### [Data]

═══

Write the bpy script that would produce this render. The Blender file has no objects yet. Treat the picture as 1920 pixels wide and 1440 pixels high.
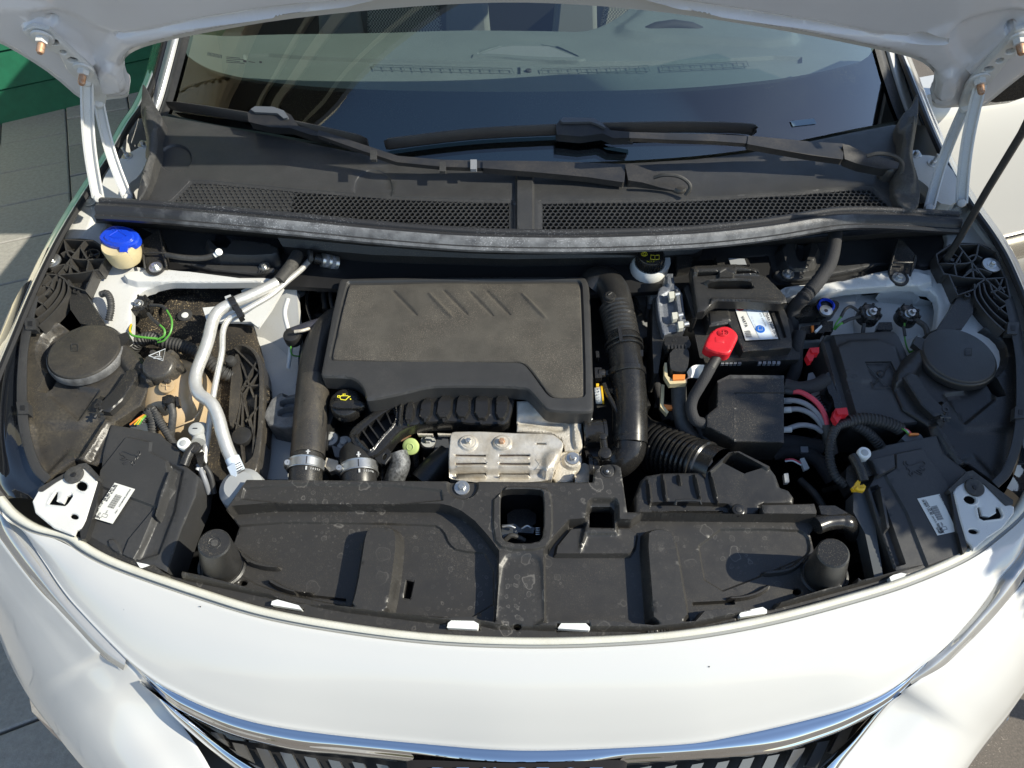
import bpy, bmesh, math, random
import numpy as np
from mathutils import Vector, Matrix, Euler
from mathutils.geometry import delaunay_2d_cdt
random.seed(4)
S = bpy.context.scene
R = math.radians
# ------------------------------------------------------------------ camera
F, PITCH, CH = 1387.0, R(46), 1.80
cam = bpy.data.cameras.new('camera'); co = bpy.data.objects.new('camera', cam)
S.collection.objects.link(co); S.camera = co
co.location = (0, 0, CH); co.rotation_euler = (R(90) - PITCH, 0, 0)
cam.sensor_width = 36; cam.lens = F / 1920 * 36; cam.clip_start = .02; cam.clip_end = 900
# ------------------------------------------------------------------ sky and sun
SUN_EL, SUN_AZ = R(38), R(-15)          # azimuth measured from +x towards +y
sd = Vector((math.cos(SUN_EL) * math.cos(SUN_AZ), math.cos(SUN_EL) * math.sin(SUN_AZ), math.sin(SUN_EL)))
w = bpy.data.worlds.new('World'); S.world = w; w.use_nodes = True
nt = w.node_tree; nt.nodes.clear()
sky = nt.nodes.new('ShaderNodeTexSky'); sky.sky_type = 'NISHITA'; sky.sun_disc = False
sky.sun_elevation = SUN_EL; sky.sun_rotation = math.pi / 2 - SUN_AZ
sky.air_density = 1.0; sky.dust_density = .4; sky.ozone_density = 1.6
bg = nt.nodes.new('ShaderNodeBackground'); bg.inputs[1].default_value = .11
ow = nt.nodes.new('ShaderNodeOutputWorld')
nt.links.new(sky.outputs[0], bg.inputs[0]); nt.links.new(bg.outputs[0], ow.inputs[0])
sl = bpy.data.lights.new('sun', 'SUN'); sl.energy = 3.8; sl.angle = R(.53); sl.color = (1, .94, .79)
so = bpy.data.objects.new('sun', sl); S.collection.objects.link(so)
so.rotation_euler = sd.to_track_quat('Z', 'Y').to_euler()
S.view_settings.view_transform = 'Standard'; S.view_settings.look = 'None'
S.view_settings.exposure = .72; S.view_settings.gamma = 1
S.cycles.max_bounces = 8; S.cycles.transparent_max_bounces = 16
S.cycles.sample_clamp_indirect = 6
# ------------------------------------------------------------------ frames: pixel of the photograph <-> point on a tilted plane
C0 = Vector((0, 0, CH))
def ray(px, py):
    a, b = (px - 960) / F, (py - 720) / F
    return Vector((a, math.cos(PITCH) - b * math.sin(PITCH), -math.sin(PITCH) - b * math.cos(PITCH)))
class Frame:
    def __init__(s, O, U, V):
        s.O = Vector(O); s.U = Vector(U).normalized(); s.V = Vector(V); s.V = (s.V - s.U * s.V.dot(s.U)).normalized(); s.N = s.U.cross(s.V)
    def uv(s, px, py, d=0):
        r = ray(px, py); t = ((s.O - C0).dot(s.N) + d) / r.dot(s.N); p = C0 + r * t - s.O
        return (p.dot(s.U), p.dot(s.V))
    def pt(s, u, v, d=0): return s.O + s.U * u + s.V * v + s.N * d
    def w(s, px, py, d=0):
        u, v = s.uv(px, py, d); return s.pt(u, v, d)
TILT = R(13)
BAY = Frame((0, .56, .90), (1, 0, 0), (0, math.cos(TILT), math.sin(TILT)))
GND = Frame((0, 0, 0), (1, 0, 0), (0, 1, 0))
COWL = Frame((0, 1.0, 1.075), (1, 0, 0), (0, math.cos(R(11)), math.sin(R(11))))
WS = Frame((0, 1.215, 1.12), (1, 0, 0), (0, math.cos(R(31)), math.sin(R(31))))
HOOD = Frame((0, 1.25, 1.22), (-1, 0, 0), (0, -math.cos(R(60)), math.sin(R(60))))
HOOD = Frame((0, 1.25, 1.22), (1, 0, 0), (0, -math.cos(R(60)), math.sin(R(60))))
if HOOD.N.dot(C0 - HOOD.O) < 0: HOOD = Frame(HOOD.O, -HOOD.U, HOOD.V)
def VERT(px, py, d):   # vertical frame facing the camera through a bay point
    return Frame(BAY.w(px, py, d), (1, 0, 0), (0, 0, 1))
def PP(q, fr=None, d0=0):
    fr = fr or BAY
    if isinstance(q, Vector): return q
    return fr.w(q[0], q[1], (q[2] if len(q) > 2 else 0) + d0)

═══

### [Your objective]
Write out the whole listing again, exactly, with no pictures.

### [Complete output]
Write the bpy script that would produce this render. The Blender file has no objects yet. Treat the picture as 1920 pixels wide and 1440 pixels high.
import bpy, bmesh, math, random
import numpy as np
from mathutils import Vector, Matrix, Euler
from mathutils.geometry import delaunay_2d_cdt
random.seed(4)
S = bpy.context.scene
R = math.radians
# ------------------------------------------------------------------ camera
F, PITCH, CH = 1387.0, R(46), 1.80
cam = bpy.data.cameras.new('camera'); co = bpy.data.objects.new('camera', cam)
S.collection.objects.link(co); S.camera = co
co.location = (0, 0, CH); co.rotation_euler = (R(90) - PITCH, 0, 0)
cam.sensor_width = 36; cam.lens = F / 1920 * 36; cam.clip_start = .02; cam.clip_end = 900
# ------------------------------------------------------------------ sky and sun
SUN_EL, SUN_AZ = R(38), R(-15)          # azimuth measured from +x towards +y
sd = Vector((math.cos(SUN_EL) * math.cos(SUN_AZ), math.cos(SUN_EL) * math.sin(SUN_AZ), math.sin(SUN_EL)))
w = bpy.data.worlds.new('World'); S.world = w; w.use_nodes = True
nt = w.node_tree; nt.nodes.clear()
sky = nt.nodes.new('ShaderNodeTexSky'); sky.sky_type = 'NISHITA'; sky.sun_disc = False
sky.sun_elevation = SUN_EL; sky.sun_rotation = math.pi / 2 - SUN_AZ
sky.air_density = 1.0; sky.dust_density = .4; sky.ozone_density = 1.6
bg = nt.nodes.new('ShaderNodeBackground'); bg.inputs[1].default_value = .11
ow = nt.nodes.new('ShaderNodeOutputWorld')
nt.links.new(sky.outputs[0], bg.inputs[0]); nt.links.new(bg.outputs[0], ow.inputs[0])
sl = bpy.data.lights.new('sun', 'SUN'); sl.energy = 3.8; sl.angle = R(.53); sl.color = (1, .94, .79)
so = bpy.data.objects.new('sun', sl); S.collection.objects.link(so)
so.rotation_euler = sd.to_track_quat('Z', 'Y').to_euler()
S.view_settings.view_transform = 'Standard'; S.view_settings.look = 'None'
S.view_settings.exposure = .72; S.view_settings.gamma = 1
S.cycles.max_bounces = 8; S.cycles.transparent_max_bounces = 16
S.cycles.sample_clamp_indirect = 6
# ------------------------------------------------------------------ frames: pixel of the photograph <-> point on a tilted plane
C0 = Vector((0, 0, CH))
def ray(px, py):
    a, b = (px - 960) / F, (py - 720) / F
    return Vector((a, math.cos(PITCH) - b * math.sin(PITCH), -math.sin(PITCH) - b * math.cos(PITCH)))
class Frame:
    def __init__(s, O, U, V):
        s.O = Vector(O); s.U = Vector(U).normalized(); s.V = Vector(V); s.V = (s.V - s.U * s.V.dot(s.U)).normalized(); s.N = s.U.cross(s.V)
    def uv(s, px, py, d=0):
        r = ray(px, py); t = ((s.O - C0).dot(s.N) + d) / r.dot(s.N); p = C0 + r * t - s.O
        return (p.dot(s.U), p.dot(s.V))
    def pt(s, u, v, d=0): return s.O + s.U * u + s.V * v + s.N * d
    def w(s, px, py, d=0):
        u, v = s.uv(px, py, d); return s.pt(u, v, d)
TILT = R(13)
BAY = Frame((0, .56, .90), (1, 0, 0), (0, math.cos(TILT), math.sin(TILT)))
GND = Frame((0, 0, 0), (1, 0, 0), (0, 1, 0))
COWL = Frame((0, 1.0, 1.075), (1, 0, 0), (0, math.cos(R(11)), math.sin(R(11))))
WS = Frame((0, 1.215, 1.12), (1, 0, 0), (0, math.cos(R(31)), math.sin(R(31))))
HOOD = Frame((0, 1.25, 1.22), (-1, 0, 0), (0, -math.cos(R(60)), math.sin(R(60))))
HOOD = Frame((0, 1.25, 1.22), (1, 0, 0), (0, -math.cos(R(60)), math.sin(R(60))))
if HOOD.N.dot(C0 - HOOD.O) < 0: HOOD = Frame(HOOD.O, -HOOD.U, HOOD.V)
def VERT(px, py, d):   # vertical frame facing the camera through a bay point
    return Frame(BAY.w(px, py, d), (1, 0, 0), (0, 0, 1))
def PP(q, fr=None, d0=0):
    fr = fr or BAY
    if isinstance(q, Vector): return q
    return fr.w(q[0], q[1], (q[2] if len(q) > 2 else 0) + d0)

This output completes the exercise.